Ms. Bell-Metereau’s own personal narrative stresses the importance of education. She grew up on a farm in Indiana, attending a school whose single building housed all 12 grades. Her father attended one year of college but couldn’t afford to continue. “Education was so important to my parents,” she says. “They had wanted so much to go to college themselves and felt the next-best thing was making sure all four of us did.” Three of the four siblings went on to receive doctorates, and the fourth, an M.B.A. and M.F.A.
Ms. Bell-Metereau recalls that when her father came in from his work farming corn, soybeans, and winter wheat, he would settle in to read the entire Encyclopaedia Britannica and dictionary. “My mother was also passionate about reading, and would go to the public library every week and pick up four or five books, and then go back for more,” she says.
No Summer Off
While summer is typically a relaxed time for academic scholars, Ms. Bell-Metereau is keeping a hectic pace.
“My schedule is packed all the time. I’m working on a book contract, as well as a chapter for someone else’s,” she says. “When I’m not working on those things or trying to get a shower or exercise, I’m making phone calls, going to school-board meetings,” or shaking hands and handing out fliers at events like last month’s parade in Lockhart, Tex., in which a colleague, a Milton scholar, offered to drive Ms. Bell-Metereau in the colleague’s Miata convertible. (When the car’s battery died, she slapped her campaign signs on the back of the truck in front of them and walked the route.)
During a recent fajita luncheon with a group of about 30 Democratic women in Austin, she said she had raised about $100,000, mostly to win her primary election, and needed about $200,000 more by November: “That’s a lot of money for a college professor to raise.”
Political observers note that she faces a tough race in a heavily Republican district, particularly since people often tend to vote along straight party lines. “If you look at the demographics of the district, you’d have to give the advantage to Mercer, but if all the attention and public criticism that came from the social-studies debate translates to more money for her, she could win,” says Richard Kouri, chief spokesman for the Texas State Teachers Association, which has endorsed her.
Ms.
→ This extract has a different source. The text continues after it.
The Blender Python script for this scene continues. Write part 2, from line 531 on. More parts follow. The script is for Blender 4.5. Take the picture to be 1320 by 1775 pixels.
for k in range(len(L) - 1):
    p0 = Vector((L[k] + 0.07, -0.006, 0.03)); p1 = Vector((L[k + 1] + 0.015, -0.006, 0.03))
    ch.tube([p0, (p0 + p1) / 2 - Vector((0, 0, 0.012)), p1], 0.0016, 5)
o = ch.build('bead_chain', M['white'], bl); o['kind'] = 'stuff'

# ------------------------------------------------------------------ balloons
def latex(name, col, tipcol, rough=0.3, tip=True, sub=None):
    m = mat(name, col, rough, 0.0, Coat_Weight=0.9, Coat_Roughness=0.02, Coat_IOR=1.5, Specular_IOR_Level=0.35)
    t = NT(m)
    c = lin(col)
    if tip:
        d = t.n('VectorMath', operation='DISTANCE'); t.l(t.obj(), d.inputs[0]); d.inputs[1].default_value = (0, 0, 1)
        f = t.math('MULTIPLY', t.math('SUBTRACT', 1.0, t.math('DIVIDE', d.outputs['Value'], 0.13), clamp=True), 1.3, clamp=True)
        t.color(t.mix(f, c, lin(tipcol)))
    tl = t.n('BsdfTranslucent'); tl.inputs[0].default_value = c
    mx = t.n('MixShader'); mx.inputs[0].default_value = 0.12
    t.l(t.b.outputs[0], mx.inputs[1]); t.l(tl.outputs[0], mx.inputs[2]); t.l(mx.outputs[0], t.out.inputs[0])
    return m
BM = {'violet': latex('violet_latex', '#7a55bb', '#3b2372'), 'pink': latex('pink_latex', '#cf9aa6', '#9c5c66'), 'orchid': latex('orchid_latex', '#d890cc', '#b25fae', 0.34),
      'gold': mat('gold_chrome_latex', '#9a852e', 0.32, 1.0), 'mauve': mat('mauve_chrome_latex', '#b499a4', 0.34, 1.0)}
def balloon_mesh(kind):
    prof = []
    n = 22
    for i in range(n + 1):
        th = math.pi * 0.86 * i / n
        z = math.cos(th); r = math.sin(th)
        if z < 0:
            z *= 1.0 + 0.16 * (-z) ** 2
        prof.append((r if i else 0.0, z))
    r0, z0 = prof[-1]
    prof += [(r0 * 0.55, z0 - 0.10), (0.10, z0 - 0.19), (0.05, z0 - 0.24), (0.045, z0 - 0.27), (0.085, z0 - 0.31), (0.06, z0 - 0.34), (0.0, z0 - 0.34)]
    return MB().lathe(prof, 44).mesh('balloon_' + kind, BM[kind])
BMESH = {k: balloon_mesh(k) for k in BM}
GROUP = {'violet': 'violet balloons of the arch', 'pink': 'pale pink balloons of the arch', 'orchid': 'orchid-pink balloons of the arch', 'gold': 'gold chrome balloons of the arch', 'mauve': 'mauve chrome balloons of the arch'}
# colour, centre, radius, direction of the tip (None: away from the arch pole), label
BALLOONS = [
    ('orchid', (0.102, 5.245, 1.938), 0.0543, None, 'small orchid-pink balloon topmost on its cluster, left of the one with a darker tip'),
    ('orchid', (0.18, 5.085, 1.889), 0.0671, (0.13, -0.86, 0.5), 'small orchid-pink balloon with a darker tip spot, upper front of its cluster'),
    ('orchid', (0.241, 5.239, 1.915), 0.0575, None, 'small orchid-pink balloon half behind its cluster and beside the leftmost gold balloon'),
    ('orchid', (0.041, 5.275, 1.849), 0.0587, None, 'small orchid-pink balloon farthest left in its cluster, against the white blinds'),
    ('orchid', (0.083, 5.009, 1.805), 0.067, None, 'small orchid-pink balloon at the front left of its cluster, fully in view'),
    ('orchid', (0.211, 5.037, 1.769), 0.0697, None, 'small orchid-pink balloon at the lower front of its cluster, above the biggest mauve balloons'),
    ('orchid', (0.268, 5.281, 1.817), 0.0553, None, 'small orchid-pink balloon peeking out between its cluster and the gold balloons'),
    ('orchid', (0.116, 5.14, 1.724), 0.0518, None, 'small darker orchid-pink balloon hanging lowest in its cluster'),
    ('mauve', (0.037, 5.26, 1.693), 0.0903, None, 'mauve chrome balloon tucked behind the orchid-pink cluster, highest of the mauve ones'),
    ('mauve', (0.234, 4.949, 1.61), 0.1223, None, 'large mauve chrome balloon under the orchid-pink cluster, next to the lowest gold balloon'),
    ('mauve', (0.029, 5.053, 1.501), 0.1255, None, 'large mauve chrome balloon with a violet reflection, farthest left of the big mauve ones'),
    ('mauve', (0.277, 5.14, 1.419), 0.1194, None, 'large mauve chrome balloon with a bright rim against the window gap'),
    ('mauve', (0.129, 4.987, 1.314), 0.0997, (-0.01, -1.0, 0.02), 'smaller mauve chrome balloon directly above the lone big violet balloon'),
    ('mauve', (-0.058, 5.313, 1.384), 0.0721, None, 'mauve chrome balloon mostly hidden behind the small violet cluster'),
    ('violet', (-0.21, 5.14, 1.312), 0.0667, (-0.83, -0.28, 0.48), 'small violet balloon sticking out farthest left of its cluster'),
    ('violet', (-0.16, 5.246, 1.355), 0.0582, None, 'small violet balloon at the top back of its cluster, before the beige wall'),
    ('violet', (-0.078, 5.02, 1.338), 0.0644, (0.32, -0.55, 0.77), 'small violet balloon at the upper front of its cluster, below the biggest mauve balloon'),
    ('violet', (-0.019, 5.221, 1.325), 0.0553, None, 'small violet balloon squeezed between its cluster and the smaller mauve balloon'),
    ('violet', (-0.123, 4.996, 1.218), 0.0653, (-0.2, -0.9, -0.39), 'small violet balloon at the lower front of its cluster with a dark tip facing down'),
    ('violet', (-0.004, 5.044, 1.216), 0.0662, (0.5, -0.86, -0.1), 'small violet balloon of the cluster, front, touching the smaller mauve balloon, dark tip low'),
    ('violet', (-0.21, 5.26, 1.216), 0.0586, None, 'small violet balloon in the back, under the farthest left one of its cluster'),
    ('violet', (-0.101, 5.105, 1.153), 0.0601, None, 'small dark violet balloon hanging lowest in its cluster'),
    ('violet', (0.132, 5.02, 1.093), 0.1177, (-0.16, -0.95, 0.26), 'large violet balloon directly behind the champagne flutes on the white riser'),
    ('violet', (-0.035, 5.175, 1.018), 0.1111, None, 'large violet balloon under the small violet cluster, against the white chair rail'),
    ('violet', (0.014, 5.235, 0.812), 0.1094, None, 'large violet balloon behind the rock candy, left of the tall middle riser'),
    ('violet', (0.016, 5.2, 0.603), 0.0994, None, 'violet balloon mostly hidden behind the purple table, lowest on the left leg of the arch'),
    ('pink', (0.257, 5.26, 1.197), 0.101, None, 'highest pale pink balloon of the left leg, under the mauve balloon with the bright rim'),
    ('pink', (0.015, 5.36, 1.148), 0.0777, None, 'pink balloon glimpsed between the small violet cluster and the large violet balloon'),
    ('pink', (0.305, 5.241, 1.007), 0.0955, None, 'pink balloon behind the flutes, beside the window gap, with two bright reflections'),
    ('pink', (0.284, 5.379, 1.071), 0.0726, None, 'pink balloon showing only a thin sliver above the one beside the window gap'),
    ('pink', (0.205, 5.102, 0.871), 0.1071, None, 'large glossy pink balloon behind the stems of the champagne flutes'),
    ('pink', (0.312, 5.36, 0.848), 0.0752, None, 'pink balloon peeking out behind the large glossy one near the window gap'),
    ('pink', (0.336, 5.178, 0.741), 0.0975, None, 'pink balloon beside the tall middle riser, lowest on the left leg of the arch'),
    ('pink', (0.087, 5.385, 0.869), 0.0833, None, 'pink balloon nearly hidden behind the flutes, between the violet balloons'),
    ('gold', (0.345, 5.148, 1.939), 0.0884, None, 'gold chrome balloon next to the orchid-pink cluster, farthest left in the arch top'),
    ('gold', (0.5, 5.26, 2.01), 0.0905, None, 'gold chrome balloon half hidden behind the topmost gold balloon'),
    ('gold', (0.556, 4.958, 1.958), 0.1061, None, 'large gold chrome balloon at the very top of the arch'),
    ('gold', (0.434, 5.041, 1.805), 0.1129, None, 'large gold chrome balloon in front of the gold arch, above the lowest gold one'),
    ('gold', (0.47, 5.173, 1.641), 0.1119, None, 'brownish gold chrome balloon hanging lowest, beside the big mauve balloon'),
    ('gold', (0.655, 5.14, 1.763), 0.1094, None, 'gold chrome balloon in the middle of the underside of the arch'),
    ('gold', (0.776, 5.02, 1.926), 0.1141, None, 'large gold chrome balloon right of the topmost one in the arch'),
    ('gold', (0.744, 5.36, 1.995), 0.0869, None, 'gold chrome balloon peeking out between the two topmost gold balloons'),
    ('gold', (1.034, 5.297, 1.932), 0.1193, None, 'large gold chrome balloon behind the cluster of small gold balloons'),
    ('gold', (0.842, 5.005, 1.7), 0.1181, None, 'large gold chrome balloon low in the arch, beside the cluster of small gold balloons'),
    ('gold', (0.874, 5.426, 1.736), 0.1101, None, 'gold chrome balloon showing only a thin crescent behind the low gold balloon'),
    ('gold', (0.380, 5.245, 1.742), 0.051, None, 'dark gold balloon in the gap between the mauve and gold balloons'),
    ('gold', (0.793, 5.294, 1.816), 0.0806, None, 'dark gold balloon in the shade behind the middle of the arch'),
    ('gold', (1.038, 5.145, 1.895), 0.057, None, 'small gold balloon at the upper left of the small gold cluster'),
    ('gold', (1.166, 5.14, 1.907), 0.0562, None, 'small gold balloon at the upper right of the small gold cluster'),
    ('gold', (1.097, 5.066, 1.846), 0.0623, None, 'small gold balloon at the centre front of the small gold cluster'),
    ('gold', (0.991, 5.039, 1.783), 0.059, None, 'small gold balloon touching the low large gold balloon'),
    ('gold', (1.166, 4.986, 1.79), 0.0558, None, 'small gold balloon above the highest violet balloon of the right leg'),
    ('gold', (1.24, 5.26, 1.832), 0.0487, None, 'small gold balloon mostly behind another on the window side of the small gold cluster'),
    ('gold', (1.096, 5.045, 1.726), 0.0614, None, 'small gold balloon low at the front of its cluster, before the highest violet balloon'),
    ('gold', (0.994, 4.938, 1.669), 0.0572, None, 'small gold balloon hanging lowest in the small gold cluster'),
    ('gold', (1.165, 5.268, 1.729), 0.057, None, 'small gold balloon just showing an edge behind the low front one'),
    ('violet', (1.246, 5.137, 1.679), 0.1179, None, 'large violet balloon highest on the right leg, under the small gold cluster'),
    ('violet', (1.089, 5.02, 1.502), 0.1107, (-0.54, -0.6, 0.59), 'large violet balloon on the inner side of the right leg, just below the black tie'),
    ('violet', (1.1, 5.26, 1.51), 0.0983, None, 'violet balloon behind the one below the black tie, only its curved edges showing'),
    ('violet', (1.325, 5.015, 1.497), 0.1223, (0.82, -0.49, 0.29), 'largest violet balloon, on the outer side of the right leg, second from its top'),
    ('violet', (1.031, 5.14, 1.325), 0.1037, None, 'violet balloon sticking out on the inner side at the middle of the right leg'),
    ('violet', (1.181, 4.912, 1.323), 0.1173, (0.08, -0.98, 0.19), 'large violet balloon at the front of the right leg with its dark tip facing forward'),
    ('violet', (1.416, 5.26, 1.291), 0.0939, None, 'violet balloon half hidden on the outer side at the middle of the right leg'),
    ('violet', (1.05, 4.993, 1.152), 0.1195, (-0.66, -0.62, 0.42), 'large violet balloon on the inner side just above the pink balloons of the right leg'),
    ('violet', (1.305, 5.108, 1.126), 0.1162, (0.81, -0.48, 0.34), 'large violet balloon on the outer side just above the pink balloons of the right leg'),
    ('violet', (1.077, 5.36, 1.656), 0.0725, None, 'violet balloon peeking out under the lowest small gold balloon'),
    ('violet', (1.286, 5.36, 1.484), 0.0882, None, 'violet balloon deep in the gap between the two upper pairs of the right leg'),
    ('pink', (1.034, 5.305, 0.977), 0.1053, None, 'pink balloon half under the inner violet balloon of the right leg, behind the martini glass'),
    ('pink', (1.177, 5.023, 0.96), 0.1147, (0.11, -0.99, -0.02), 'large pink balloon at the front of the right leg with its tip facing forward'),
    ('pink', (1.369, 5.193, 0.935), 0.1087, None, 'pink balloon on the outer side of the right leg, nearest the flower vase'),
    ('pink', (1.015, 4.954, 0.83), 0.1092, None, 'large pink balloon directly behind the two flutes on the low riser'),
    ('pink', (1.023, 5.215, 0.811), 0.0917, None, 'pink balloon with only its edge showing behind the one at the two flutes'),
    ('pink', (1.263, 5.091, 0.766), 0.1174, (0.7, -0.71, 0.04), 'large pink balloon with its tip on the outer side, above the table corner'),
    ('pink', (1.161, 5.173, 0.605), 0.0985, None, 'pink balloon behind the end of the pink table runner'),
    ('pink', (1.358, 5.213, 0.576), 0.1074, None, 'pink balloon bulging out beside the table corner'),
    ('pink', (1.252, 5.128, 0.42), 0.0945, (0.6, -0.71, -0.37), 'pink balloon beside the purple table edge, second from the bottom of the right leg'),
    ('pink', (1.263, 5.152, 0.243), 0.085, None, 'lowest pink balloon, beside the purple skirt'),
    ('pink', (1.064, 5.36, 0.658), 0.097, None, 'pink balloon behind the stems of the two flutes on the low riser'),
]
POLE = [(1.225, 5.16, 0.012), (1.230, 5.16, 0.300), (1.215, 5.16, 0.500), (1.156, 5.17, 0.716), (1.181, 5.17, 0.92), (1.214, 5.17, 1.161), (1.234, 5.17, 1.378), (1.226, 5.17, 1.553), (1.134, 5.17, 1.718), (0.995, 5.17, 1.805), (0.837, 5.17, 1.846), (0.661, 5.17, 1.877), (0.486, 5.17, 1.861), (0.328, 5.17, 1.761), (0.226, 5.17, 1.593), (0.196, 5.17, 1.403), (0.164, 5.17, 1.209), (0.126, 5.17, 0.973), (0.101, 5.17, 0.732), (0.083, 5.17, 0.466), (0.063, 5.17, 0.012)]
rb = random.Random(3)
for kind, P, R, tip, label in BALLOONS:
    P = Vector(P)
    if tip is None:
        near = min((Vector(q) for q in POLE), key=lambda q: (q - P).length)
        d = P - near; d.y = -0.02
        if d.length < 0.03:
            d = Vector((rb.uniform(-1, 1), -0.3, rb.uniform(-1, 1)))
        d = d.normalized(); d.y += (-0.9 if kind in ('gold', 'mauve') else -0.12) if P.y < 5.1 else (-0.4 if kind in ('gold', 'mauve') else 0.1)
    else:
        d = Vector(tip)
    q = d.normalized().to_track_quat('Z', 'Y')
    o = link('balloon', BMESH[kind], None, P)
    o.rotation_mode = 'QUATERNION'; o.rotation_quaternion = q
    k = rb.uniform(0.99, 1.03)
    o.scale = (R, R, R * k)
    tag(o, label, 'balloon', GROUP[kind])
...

Bell-Metereau, who has advised the university’s president on ways to increase retention, says reducing the state’s high-school dropout rate is one of her top priorities.
In the months leading up to the November election, she plans to appeal to swing voters, making the rounds of Rotary Clubs and PTA meetings.
“We need people who are dedicated to education on the State Board of Education,” she told the group in Austin. “We need a board that respects experts and teachers.”